– To, że pełnił tak wiele funkcji państwowych, to nie była manna z nieba, tylko efekt ciężkiej pracy. Nie tylko mówił, ale i słuchał. Był szczerym gadułą, dlatego niektórzy te gadulstwo wykorzystywali, tak Józefa Oleksego wspominają znajomi. Polityk SLD, były premier i marszałek Sejmu zmarł 9 stycznia. Od kilku lat zmagał się z chorobą nowotworową, miał 68 lat.
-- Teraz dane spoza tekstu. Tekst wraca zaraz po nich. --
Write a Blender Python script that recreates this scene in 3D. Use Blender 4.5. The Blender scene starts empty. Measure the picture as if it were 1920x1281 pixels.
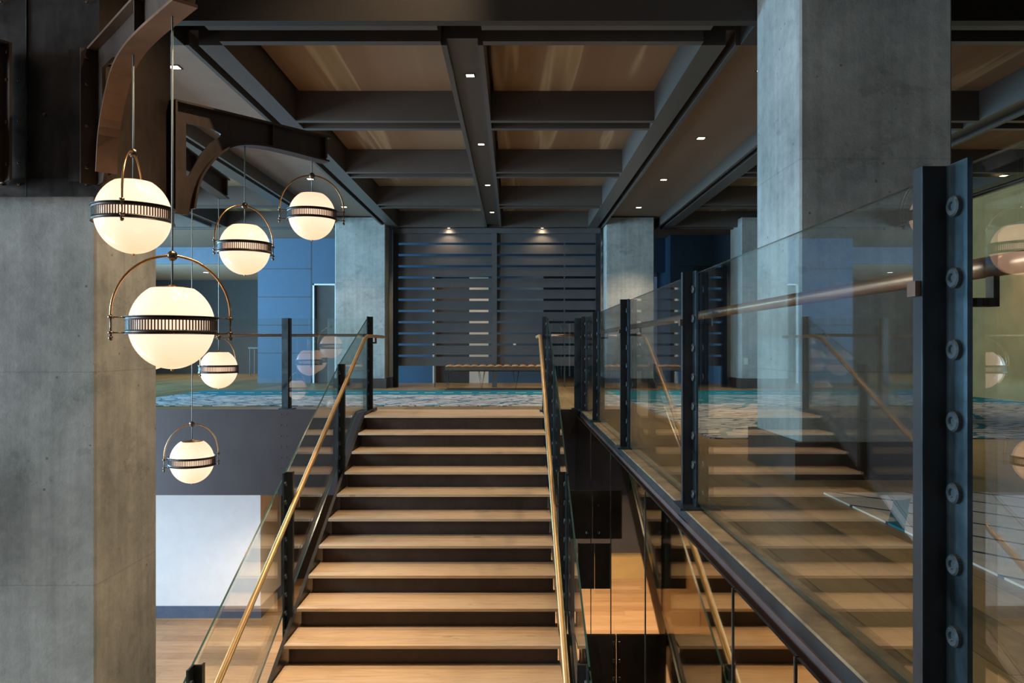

Były prezydent Lech Wałęsa w wywiadach żałował, że nie zdążył spotkać się z Józefem Oleksym. Chciał przeprosić za to, że w przeszłości nazywał polityka lewicy sowieckim agentem. – Byliśmy umówieni, chciałem oczyścić tę agenturalną sprawę z dzisiejszej perspektywy. Złamałem nogę i po prostu nie byłem w stanie się spotkać. Przepraszam go za tamtą sprawę, dzisiaj dochodzę do wniosku, że nie był agentem sowieckim. Był szczerym gadułą, co niektórzy wykorzystywali, powiedział.
Prezydent Bronisław Komorowski podkreślił, że byłego marszałka Sejmu żegna „dobrą myślą”. – Budził dobre skojarzenia i uczucia, sam był pozbawiony ostrości, brutalności, która często występuje w polityce. Życzę wszystkim, żeby takie ciepłe uczucia wywoływały ciepłe reakcje również za życia polskich polityków.
Z kolei koledzy z partii wspominają go jako bardzo pracowitego i pełnego energii człowieka. – To, że pełnił tyle ważnych funkcji to nie była manna z nieba, tylko potwierdzenie jego wielkiego talentu i kwalifikacji. Był erudytą, człowiekiem bardzo oczytanym, przyznał poseł SLD Jerzy Wenderlich. – Byli tacy, którzy go kochali, ale i tacy, którzy nie darzyli sympatią. Ale na pewno w Polsce nie było żadnej osoby, która mogła go zignorować. To postać naprawdę wielkiej klasy, dodał Grzegorz Napieralski, były przewodniczący Sojuszu Lewicy Demokratycznej.
Wojciech Olejniczak w wywiadzie dla TVN24 tłumaczył, że śmierć Józefa Oleksego to koniec pewnej epoki w polskiej polityce. – Dotyczy to zarówno lewicy, jak i prawicy. To koniec pewnych działań, które były podejmowane w Polsce. Kiedy myślę o nim, pamiętam ogrom pracy, który wykonał, żeby nasz kraj wszedł do Unii Europejskiej, jako szef komisji w parlamencie.
Pozytywnie wypowiadają się również politycy opozycji. Przewodniczący klubu parlamentarnego PiS Mariusz Błaszczak mówił, że Józef Oleksy nie raz spotkał się z krytyką swoich wyborów. – Jego droga polityczna była różnie oceniana, zapisał różne karty, i te mniej, i bardziej chlubne. Ale niewątpliwie potrafił zachowywać się z klasą, dyskusje z jego udziałem miały charakter.
Andrzej Halicki z Platformy Obywatelskiej twierdził, że o Oleksym trudno mówić w czasie przeszłym. – Był aktywny na scenie politycznej do samego końca, brał udział w wielu programach publicystycznych. Będzie nam się ciężko przyzwyczaić, bo był bardzo związany z gmachem na Wiejskiej.
– Zarówno dawniej, jak i obecnie polskie społeczeństwo było bardzo podzielone, zderzały się poglądy prawicowe i lewicowe. Oleksy nie próbował z tego robić elementu walki, przekonywać do swoich racji, tylko starał się wszystkich szanować. W tym tkwiła jego siła, tak w rozmowie z dziennikarzami przyznał z kolei polityk PSL Stanisław Żelichowski.